#### MATERIAL PROVIDED:
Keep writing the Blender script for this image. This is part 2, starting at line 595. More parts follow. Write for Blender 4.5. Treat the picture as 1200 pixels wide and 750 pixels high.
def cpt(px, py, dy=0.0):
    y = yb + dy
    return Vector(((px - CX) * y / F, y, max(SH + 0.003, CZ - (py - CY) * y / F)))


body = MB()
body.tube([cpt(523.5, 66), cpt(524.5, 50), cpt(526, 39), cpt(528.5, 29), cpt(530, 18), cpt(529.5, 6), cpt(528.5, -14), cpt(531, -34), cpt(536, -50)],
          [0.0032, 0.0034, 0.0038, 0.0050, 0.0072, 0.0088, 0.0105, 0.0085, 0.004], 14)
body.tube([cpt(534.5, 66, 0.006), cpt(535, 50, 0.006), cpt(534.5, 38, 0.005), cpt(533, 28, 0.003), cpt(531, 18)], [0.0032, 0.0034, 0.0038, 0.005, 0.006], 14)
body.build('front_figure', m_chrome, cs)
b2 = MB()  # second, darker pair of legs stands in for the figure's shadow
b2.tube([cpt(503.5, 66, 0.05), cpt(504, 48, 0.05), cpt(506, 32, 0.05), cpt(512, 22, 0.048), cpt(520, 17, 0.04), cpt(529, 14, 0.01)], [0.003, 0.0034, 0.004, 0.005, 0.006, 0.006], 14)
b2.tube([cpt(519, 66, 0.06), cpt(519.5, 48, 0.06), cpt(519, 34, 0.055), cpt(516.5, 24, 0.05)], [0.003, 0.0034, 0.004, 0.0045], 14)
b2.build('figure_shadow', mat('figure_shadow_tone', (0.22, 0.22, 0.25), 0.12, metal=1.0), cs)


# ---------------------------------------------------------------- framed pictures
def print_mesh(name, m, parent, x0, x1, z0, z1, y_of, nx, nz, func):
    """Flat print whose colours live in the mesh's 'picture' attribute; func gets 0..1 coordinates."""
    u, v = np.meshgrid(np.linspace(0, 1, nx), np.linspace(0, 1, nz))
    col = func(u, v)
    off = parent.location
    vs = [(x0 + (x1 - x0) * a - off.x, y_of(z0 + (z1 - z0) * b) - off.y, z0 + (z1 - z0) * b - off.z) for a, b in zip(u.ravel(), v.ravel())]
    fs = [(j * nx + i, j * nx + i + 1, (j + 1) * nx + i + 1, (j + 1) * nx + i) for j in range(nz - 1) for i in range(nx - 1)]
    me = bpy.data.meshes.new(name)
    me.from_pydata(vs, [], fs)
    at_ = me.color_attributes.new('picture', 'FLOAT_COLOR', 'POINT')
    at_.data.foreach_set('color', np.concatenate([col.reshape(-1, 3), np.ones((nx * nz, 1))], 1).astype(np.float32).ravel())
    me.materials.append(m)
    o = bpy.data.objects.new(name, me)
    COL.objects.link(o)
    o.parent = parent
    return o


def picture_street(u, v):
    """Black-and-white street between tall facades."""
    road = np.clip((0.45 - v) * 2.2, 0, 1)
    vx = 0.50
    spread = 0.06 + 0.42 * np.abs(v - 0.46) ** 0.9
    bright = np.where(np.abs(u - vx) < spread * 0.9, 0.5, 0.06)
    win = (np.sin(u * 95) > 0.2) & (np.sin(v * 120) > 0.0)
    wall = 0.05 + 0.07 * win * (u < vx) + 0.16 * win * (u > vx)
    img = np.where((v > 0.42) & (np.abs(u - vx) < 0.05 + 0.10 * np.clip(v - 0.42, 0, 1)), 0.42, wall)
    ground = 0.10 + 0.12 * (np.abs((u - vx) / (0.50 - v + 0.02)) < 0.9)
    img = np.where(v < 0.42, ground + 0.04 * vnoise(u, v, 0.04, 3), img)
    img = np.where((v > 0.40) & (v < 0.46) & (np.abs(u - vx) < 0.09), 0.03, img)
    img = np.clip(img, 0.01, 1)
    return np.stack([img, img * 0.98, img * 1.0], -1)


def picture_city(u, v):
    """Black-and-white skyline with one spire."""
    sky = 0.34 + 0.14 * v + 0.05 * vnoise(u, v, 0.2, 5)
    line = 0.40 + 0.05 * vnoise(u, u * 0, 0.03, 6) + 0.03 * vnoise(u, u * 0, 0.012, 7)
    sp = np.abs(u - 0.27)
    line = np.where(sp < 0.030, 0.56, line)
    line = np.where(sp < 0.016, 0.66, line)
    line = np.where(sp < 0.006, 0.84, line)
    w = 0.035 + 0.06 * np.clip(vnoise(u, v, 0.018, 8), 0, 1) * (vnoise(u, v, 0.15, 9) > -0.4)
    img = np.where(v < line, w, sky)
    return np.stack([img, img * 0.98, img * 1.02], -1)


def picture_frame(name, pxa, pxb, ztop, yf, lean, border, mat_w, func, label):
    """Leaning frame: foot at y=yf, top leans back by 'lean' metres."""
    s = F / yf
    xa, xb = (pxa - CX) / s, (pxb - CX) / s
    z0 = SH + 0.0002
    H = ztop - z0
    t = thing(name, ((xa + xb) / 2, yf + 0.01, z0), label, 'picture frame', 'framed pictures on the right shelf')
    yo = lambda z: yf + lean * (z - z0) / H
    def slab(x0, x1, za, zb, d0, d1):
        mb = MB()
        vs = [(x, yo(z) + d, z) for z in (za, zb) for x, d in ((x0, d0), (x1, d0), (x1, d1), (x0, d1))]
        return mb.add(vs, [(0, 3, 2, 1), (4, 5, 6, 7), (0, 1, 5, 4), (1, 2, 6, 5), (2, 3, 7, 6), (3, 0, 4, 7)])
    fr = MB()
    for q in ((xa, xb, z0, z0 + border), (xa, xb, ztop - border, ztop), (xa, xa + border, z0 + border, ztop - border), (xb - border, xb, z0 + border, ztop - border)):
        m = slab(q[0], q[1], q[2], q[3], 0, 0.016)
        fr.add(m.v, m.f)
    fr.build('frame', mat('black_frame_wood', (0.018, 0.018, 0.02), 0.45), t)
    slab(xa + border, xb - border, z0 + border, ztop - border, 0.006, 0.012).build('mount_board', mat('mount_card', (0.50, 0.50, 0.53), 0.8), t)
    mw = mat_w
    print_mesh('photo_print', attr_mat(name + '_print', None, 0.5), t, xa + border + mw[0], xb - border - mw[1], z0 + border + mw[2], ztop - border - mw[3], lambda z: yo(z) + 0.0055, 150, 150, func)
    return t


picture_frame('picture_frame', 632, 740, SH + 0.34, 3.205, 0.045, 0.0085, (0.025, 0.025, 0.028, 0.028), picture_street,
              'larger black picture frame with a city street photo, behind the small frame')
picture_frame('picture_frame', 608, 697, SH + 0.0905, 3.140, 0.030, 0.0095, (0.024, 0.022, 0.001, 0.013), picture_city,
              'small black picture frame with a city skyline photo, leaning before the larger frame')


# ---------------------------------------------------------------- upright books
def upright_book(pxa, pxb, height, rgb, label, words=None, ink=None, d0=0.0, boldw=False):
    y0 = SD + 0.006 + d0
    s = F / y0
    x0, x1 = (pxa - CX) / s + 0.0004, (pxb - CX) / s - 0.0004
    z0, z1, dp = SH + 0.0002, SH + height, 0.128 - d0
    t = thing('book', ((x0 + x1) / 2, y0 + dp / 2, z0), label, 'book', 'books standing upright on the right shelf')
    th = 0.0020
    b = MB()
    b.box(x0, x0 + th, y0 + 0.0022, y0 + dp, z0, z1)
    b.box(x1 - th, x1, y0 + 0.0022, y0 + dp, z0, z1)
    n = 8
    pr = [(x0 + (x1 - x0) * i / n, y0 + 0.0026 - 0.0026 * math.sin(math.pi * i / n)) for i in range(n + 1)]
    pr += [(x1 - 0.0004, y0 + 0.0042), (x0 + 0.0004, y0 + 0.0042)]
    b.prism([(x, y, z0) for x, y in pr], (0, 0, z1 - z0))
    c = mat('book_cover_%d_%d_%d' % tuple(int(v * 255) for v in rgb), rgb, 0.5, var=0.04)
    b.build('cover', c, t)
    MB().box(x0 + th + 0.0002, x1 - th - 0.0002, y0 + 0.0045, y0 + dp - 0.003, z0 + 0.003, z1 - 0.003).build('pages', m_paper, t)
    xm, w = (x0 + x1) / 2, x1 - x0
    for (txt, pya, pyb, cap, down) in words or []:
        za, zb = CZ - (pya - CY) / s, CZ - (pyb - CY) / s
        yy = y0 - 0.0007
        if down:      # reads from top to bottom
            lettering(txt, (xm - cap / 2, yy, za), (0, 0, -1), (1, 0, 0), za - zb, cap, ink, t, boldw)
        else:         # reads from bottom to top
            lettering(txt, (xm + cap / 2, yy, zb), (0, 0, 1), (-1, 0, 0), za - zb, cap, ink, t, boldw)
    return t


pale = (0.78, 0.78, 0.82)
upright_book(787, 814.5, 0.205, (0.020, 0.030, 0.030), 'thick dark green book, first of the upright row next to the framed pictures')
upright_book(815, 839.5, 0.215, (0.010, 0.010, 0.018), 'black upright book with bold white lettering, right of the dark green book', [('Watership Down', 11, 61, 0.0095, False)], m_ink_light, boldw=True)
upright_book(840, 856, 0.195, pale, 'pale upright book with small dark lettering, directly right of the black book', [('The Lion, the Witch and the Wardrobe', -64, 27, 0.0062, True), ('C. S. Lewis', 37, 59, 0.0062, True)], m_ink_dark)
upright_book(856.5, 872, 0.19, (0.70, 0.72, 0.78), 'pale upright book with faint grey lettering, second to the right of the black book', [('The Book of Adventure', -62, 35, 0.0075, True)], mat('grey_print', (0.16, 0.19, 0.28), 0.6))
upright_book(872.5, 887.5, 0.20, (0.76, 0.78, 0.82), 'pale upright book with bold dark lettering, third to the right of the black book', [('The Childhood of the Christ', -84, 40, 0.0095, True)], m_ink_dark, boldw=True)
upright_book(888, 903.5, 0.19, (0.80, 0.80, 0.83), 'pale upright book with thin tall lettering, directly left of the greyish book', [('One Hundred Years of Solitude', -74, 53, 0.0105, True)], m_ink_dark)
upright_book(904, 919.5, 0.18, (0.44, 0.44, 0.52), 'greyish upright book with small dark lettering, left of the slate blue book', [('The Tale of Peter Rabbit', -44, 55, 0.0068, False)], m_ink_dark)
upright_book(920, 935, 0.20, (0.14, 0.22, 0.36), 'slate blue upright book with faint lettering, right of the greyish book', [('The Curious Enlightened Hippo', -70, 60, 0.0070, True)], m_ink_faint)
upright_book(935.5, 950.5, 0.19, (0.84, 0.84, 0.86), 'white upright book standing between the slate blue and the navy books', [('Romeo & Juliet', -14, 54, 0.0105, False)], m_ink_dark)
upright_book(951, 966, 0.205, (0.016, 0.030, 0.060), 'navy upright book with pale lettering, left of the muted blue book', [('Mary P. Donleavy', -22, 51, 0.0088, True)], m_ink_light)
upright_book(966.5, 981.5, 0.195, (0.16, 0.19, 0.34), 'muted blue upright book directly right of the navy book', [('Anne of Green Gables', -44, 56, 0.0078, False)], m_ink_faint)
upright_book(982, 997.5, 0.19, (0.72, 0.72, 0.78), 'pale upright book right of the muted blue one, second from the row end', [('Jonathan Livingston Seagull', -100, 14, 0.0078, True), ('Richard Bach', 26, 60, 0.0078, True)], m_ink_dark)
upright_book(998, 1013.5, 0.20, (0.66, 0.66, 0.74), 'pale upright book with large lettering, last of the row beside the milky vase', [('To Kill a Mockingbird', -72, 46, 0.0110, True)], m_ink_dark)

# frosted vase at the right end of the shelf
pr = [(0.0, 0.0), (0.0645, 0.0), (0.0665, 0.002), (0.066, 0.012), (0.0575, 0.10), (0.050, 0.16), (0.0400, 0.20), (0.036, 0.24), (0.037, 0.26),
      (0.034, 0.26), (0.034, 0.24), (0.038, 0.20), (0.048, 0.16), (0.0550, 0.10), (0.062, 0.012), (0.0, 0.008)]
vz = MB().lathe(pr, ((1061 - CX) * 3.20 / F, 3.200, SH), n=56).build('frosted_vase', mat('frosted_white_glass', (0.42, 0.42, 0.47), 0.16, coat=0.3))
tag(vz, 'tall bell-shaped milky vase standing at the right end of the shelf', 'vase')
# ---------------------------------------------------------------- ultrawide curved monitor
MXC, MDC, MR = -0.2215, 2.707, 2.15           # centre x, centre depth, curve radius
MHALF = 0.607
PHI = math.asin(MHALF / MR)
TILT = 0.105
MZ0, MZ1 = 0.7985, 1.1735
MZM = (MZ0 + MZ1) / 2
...
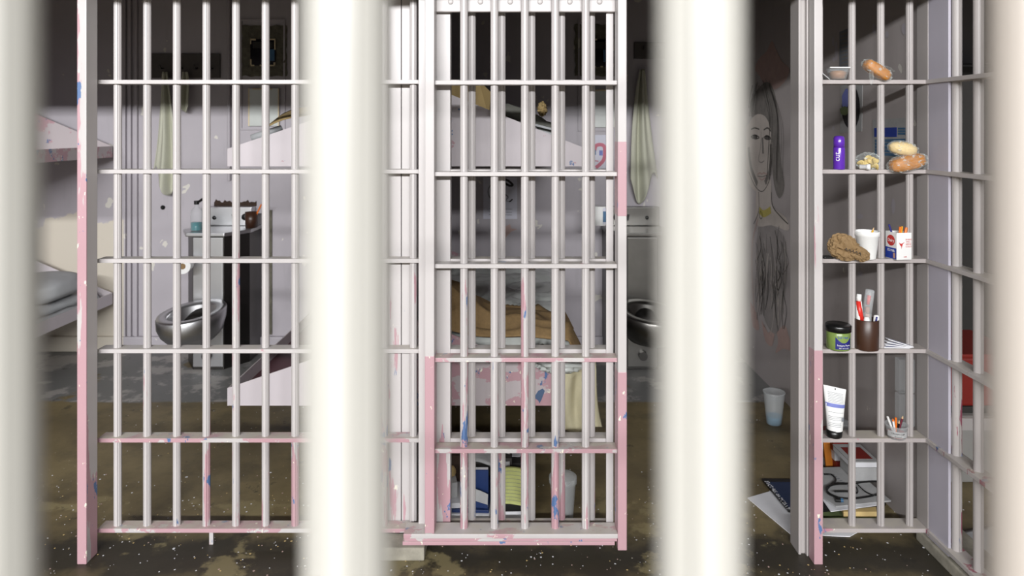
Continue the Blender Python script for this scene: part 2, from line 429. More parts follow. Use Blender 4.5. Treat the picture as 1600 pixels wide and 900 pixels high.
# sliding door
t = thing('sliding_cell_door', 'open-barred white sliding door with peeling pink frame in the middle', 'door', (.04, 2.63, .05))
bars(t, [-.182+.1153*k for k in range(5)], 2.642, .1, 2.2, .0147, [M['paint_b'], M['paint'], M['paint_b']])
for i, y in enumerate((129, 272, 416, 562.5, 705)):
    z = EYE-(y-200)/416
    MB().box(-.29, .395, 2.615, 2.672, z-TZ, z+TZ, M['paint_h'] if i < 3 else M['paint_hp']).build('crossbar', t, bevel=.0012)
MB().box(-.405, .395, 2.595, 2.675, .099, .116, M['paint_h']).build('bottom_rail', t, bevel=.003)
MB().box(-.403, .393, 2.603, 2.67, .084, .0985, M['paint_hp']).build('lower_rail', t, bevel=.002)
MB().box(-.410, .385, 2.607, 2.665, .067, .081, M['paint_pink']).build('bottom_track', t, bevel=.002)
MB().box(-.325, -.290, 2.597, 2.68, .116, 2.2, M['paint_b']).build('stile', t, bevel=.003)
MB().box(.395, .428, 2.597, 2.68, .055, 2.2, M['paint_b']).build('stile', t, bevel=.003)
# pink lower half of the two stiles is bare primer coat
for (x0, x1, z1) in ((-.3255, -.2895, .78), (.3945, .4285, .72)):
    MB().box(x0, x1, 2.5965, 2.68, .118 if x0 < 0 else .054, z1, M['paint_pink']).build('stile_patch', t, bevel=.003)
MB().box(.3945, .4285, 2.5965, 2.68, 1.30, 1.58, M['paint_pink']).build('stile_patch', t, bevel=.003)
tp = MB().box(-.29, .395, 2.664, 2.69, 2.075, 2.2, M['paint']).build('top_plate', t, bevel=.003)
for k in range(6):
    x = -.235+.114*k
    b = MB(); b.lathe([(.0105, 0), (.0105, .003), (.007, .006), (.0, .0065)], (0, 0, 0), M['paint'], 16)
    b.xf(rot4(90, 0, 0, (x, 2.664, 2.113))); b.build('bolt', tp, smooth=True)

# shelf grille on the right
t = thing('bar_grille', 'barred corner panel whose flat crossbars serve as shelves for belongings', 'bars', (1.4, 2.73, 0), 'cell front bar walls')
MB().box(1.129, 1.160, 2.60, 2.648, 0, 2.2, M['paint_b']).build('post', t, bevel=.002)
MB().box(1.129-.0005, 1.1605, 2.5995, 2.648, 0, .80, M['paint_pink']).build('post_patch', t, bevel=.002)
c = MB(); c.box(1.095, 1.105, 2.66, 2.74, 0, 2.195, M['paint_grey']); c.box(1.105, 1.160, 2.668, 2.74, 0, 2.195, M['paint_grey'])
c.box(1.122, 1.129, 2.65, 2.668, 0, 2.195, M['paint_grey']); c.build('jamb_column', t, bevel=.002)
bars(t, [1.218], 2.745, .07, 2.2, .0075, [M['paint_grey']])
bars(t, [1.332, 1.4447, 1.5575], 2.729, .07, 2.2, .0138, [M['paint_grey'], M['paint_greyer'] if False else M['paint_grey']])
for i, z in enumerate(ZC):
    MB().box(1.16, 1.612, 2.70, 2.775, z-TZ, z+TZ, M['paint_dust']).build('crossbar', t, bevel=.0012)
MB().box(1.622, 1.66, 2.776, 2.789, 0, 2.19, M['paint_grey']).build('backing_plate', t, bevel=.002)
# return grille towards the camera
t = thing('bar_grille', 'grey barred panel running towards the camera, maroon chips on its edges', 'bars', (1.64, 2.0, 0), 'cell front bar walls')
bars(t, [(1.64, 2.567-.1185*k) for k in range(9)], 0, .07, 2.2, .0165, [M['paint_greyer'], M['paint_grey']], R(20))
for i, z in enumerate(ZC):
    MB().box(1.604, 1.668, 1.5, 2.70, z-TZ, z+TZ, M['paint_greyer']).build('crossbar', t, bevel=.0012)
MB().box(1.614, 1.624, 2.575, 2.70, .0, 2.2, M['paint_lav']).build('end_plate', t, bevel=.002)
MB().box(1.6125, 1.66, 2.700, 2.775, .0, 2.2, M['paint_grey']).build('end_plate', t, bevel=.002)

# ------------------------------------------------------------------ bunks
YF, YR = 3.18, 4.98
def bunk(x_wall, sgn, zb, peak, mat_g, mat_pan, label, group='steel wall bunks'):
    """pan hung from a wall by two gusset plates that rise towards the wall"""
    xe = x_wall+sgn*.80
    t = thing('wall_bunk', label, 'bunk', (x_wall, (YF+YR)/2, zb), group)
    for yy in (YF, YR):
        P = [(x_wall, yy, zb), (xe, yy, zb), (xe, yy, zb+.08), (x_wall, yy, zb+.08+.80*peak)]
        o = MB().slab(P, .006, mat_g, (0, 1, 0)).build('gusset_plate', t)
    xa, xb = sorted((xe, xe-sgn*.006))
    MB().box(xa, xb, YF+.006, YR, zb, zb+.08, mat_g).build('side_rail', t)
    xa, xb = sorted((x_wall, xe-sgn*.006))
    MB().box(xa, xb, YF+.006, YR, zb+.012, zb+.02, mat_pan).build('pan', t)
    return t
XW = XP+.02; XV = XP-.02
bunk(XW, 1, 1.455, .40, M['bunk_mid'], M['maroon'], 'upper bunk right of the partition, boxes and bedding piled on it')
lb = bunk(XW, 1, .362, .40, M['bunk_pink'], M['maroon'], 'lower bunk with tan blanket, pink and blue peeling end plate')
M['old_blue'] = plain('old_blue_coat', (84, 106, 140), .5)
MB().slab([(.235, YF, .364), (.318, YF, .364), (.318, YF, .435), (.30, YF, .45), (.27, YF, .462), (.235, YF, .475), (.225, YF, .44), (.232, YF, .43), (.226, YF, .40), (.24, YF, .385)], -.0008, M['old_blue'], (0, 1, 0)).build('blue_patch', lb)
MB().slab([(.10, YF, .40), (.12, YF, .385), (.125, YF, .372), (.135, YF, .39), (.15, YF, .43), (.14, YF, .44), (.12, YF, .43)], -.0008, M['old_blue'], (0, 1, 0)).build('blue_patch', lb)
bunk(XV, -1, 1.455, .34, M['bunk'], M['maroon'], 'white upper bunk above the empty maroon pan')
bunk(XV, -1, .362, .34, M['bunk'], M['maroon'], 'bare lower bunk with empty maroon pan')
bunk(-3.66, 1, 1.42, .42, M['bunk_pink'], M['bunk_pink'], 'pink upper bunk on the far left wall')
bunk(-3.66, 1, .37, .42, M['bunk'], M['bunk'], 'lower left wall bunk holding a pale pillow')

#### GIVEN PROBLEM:
Copy out each line of the listing that holds "high".

#### THE COMPLETED TASK:
Keep writing the Blender script for this image. This is part 2, starting at line 595. More parts follow. Write for Blender 4.5. Treat the picture as 1200 pixels wide and 750 pixels high.
Continue the Blender Python script for this scene: part 2, from line 429. More parts follow. Use Blender 4.5. Treat the picture as 1600 pixels wide and 900 pixels high.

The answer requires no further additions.